Flandrew Fleisenberg solo, Forbes Graham quartet – Salon 234, Cambridge – August 15

Flandrew

Flandrew Fleisenberg

Flandrew gets a zen, meditative sound out of a stick and an improvised, metal cymbal – some stand base, it looks like, turned upside down. He has been getting sounds like this, out of pots and pans, and even windows, for the past ten years or so since he lived in Boston, before he moved to Philadelphia. Now it’s a soup tureen, with water in it. And some kind of thick, blue metal coil, on top of a tom, from which he gets rolls and crashes. And wacky cartoon noises. He places objects on a snare, and strikes mellifluous sounds out of bells.

His performance has the haunting feel of a medieval cathedral village, the quaint streets with clopping horses. Slowly he works in his signature funk and quirkiness, the arch gesticulations, the vocal ejaculations. The Doppler effect of rhythm and rattling coming in and out of focus. He shakes around a gelatin bowl with balls in it.

The sections of his show dance and flip back on each other, the jerkiness of the ride become a symphony of syncopation. He alternately weirds you out, and gives you a spiritual experience.

Salon quartet

Quartet (Josh Jefferson, Eric Zinman, Forbes Graham, John Voigt)

Forbes Graham has a way of taking the lead in ensembles, by wrapping his trumpet around the other players. His compositions are graphic, or conceptual. Josh Jefferson plays alto sax. He jars and spars with Forbes, as Eric Zinman and John Voigt hasten and chasten, respectively, the flow, on drums and bass.

A little into the performance, Forbes and Eric start to duet, into which Josh charges with curved soprano, John eking long, bending, metallic sounds out of the bass. The piece is brief, with the momentum of the inertia carrying on into the silence after.
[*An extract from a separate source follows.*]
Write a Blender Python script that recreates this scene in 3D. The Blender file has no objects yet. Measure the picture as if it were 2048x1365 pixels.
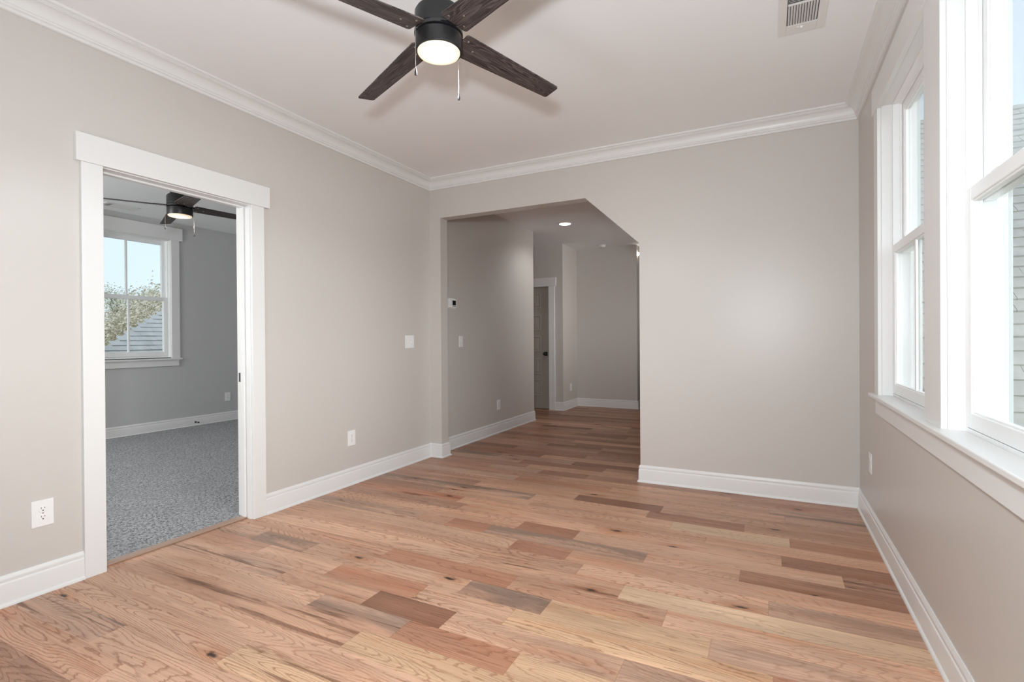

“Moroccan Sufi music…” as the next piece is described, Forbes getting a desert sound out of his mute. Voigt’s bass has a barely constrained undertow to it, a heavy tone that just whispers to the surface.

Eric starts with a triangle next, the piece with the probing, interrogative feel of abstract jazz. Forbes’ notes are liquid and mellifluous, drawn out like silk, with butterfly flutters. He starts a melodic solo, with the feel of Art Farmer. John resolves the brightness with dark strokes.

The next piece has a noise/sound art feel, as if played on electronics. The players go each in his own direction, on paths which somehow crisscross as they extend down the line. The group has this ability to travel on journeys of fancy, but somehow find its way home.

Zinman moves to piano for the final numbers, which are sharp, and vibrate with pleasure. Josh plays two saxes at once. Voigt plays a walking bass line, giving a bluesy swing to Forbes’ funky catcalls, which develop into something more complex. This stuff brings us back to the late ’50s onset of modern jazz. This is another thing the group does, jockey through the eras of free improv history, somehow landing here and there without getting stuck.